There’s still a lot of questions about these deals that the administrators owe fans answers to but they will deflect the media’s inevitably lack lustre questioning and hide behind commercial-in-confidence so that no one can be held accountable when it blows up.
The grace, the beauty of sports
Mailbag
Reader Ibtihaj Kainan of Luwan, China, writes:
Who’s going to win the Grey Cup this year?
That’s a great question, Ibtihaj, if a little weird considering your location and a little too straightforward. It’s probably going to be Winnipeg. The Blue Bombers are three wins clear of anyone else, so it’s not exactly a brave call.
Mail in your questions with a stamped, self-addressed envelope to Sick, Sad World of Sports, Locked Bag 6969 in your capital city or scream at @scksadwos on Twitter.
Thanks for reading.
Time was we’d have ourselves a war to destroy excess accumulated capital and then super-charge the economy after by rebuilding the broken infrastructure and allowing wages to rise because the pool of workers is now noticeably smaller. This is now considered “unethical” and I blame cancel culture.
I'm personally fairly neutral on it. Money makes the world go around and pro sport is set up to incentivise a financial arms race, so if you want to succeed, you’ll want a big swinging dick in your corner. We can argue about whether this is how it should be but this is how the game is played and I don’t think sport can change that.
This may not be the elitist, ivory tower, academic definition of ‘private equity’.
I find it interesting that these are listed under the “Content & Entertainment” industry vertical, rather than, you know, sport.
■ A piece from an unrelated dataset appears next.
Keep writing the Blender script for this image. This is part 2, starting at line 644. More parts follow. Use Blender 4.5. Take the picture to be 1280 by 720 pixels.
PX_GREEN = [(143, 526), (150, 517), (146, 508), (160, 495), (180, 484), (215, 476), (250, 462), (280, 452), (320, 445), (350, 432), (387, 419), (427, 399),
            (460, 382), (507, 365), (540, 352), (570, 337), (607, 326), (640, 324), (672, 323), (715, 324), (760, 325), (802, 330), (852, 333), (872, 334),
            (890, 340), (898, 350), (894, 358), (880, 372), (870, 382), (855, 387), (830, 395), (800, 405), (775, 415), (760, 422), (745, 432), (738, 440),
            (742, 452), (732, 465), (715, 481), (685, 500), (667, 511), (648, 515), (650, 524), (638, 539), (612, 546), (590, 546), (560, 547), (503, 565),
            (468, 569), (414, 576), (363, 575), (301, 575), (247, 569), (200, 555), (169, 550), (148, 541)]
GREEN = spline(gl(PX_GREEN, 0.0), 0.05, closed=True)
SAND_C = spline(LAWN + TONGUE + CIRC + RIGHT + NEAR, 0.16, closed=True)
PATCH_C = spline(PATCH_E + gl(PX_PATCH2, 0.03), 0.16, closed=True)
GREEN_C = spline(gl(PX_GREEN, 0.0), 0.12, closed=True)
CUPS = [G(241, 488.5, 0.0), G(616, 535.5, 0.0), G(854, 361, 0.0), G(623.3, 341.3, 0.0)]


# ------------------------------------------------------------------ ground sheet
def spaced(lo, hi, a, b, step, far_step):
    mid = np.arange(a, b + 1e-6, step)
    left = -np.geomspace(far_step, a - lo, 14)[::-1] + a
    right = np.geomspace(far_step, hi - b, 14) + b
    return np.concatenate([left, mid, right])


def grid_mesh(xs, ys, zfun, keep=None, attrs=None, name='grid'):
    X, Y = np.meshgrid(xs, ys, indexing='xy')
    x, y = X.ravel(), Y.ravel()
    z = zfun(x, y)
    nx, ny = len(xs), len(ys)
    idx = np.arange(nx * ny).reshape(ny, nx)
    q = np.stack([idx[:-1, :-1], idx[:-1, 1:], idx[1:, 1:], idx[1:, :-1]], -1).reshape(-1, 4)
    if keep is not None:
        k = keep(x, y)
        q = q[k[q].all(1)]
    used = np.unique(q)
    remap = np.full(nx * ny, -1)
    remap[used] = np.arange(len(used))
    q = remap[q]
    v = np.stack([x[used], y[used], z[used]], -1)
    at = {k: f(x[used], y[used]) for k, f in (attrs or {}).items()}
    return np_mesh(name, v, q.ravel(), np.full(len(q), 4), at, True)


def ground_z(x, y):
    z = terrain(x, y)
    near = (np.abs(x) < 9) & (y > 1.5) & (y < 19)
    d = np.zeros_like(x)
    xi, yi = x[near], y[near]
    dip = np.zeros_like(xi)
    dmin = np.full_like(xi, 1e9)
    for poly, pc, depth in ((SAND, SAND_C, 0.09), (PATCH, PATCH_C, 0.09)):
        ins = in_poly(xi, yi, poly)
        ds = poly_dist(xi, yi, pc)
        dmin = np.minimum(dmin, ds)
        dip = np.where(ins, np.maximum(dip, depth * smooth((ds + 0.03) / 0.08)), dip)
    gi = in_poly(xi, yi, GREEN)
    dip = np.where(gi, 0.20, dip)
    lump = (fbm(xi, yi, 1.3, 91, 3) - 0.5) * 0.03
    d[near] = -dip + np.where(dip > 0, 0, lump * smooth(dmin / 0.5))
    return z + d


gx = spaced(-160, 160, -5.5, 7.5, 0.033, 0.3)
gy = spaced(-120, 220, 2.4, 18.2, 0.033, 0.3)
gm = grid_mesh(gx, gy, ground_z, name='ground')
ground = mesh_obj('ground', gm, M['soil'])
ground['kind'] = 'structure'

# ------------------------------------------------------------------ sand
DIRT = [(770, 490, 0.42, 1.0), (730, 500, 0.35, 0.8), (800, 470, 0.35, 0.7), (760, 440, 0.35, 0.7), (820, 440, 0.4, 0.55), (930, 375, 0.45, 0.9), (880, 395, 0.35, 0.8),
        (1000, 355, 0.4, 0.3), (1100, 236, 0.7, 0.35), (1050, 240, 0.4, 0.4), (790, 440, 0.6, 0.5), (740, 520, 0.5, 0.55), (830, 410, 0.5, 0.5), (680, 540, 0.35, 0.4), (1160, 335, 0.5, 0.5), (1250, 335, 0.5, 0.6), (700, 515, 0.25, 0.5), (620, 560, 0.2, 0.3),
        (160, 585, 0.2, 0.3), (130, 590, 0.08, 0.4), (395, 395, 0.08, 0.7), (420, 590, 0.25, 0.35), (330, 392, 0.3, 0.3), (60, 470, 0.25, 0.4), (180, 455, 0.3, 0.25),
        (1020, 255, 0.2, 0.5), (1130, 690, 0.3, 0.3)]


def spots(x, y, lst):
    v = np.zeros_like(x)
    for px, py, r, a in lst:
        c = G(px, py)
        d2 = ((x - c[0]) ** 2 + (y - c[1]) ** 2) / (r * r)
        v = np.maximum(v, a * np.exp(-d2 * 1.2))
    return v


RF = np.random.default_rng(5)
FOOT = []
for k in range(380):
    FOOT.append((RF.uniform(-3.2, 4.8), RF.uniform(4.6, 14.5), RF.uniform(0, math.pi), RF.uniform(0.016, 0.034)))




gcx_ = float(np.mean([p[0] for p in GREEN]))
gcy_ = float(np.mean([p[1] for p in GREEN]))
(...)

For that matter, I find it interesting that they use the word “vertical” instead of “group” or “sector” or just “industry”, like normal human beings would.
Probably also worth remembering that a million bucks ploughed into, say, Twitter ten years ago carries a lot more weight than if you plough a million dollars into it today.
The only way possible in late capitalism: by getting hold of something intangible that no one else realised was valuable (e.g. the F1 brand) and rent seeking the shit out of it.
Sometimes, that’s actually a good thing. Sometimes, that money and power is integral to staying alive.
Contrast this to the Super League fiasco of earlier in the year, which was fun chaos and a veritable content gold mine.